3) The ends of these rods are 1/4” in diameter. So the hardware the need to get are those spheres and other hardware that fit together well. I sometimes polish mating surfaces with #0000 steel wool to make the roatation super smooth. I like a smooth rotating throttle. So polish, then lubricate mating surfaces with your favorite grease for smooth operation
4) To make things easy I tend to use or drill a 5/16”s hole in my carb primary throttle (the vertical part on the driver’s side) and then bush it with a teflon or rubber bushing (to allow a little “give”, but allow totally smooth throttle rotatation). I’ve tried drilling higher and lower holes to increase or decrease the “gearing”. In the end I wound up right back at the factory-located holes as the best option.

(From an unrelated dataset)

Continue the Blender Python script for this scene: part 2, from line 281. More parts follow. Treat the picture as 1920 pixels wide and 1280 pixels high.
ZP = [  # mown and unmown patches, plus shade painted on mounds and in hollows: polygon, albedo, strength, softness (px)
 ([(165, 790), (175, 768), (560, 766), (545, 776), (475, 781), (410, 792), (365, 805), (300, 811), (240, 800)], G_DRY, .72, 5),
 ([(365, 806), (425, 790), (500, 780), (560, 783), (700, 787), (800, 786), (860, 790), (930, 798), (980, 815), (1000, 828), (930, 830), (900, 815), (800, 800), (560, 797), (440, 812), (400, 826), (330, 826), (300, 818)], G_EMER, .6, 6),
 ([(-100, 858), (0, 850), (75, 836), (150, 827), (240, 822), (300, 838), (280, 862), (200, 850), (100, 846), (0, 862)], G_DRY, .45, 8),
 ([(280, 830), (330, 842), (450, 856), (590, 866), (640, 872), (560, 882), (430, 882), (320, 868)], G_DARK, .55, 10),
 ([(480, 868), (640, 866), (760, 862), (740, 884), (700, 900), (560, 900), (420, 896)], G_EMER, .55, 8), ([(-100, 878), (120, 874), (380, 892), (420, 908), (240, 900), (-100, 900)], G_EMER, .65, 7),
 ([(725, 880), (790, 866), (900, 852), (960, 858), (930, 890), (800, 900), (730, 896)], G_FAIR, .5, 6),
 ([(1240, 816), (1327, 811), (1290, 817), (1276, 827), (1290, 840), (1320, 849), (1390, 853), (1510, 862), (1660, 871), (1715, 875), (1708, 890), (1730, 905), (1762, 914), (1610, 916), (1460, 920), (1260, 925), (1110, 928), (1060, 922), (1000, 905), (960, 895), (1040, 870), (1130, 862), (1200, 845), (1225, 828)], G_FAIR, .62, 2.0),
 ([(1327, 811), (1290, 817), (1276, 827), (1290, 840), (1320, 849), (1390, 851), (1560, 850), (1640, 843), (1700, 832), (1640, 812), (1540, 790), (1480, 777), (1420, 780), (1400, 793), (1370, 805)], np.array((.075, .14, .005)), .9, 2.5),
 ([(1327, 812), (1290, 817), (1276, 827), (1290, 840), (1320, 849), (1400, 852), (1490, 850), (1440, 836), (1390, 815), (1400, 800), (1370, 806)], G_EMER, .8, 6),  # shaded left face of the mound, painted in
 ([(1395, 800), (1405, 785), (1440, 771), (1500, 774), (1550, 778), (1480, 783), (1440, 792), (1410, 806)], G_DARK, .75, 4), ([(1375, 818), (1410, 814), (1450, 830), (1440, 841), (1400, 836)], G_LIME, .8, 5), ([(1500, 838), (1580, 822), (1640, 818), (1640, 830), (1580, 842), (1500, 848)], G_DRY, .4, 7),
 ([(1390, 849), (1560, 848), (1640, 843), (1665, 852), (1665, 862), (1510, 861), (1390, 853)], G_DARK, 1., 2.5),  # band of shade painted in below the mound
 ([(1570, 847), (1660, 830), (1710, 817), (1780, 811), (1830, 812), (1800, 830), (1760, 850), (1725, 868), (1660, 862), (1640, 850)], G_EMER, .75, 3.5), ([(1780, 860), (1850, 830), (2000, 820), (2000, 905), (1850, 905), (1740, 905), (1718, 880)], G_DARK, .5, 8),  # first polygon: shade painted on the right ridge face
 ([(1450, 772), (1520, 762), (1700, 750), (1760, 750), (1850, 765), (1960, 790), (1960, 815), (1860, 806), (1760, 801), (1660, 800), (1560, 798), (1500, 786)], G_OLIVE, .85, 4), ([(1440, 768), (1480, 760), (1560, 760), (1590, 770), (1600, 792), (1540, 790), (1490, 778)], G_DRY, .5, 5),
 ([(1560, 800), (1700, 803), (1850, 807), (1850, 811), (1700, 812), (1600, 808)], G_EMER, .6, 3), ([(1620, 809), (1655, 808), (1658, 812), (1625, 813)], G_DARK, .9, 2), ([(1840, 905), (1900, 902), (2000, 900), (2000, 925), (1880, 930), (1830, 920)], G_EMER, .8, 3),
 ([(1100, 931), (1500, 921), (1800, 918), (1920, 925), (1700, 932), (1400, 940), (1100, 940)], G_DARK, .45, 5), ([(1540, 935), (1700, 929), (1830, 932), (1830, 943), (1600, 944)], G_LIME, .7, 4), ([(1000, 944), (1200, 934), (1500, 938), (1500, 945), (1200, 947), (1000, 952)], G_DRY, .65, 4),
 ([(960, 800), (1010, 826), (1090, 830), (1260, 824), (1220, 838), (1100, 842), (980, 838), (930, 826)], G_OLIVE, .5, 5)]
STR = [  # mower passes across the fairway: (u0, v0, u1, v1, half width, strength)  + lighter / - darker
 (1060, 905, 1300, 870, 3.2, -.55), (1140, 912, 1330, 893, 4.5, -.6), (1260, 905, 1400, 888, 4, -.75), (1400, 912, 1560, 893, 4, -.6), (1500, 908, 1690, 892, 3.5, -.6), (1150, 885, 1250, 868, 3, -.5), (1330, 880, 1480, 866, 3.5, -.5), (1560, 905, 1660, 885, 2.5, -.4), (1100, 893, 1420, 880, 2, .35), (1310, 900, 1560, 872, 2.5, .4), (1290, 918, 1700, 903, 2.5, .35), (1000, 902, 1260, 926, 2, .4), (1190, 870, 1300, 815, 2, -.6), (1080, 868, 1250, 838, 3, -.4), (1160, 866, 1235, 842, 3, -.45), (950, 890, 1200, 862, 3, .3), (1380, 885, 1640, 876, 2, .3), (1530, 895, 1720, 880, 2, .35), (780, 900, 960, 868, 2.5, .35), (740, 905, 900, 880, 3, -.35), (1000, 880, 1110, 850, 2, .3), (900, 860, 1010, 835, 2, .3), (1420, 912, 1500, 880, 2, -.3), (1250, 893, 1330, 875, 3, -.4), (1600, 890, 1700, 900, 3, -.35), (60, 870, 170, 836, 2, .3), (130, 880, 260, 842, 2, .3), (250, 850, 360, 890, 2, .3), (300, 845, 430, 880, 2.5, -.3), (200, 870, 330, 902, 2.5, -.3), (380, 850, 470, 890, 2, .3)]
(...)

5) Joe P. will tell you that GM abandoned throttle rods after some incidents of them pinning the throttles open. That is clearly a risk here. I believe throttle cables are safer. If you want to be really safe, go with the later solution. My impression from him is that the stuck throttles happened maybe because motor mounts broke and engines “twisted” in the remaining (usually right) mount and the rods just got stuck. Open. Oh sh*t. Cables are safer.
6) Looking the mechanical interference between that vacuum booster vacuum hose and throttle rod, I’d be tempted to reroute the vacuum line beneath the igntion wires, well below anything like interfering with the thing that opens the carb to WOT. That may not be correct for Cutlass/442 though. In that case, I’d angle the routing hole rear/down a few degrees to create space between the vacuum line and throttle rod.
7) Just for looks, that #0000 steel wool works wonders at polishing the rod itself. It tends to remove dirt, grease, grime and so on. Pure aesthetics. Not functional.
I’ve gone on too long. Hope some of this helps you.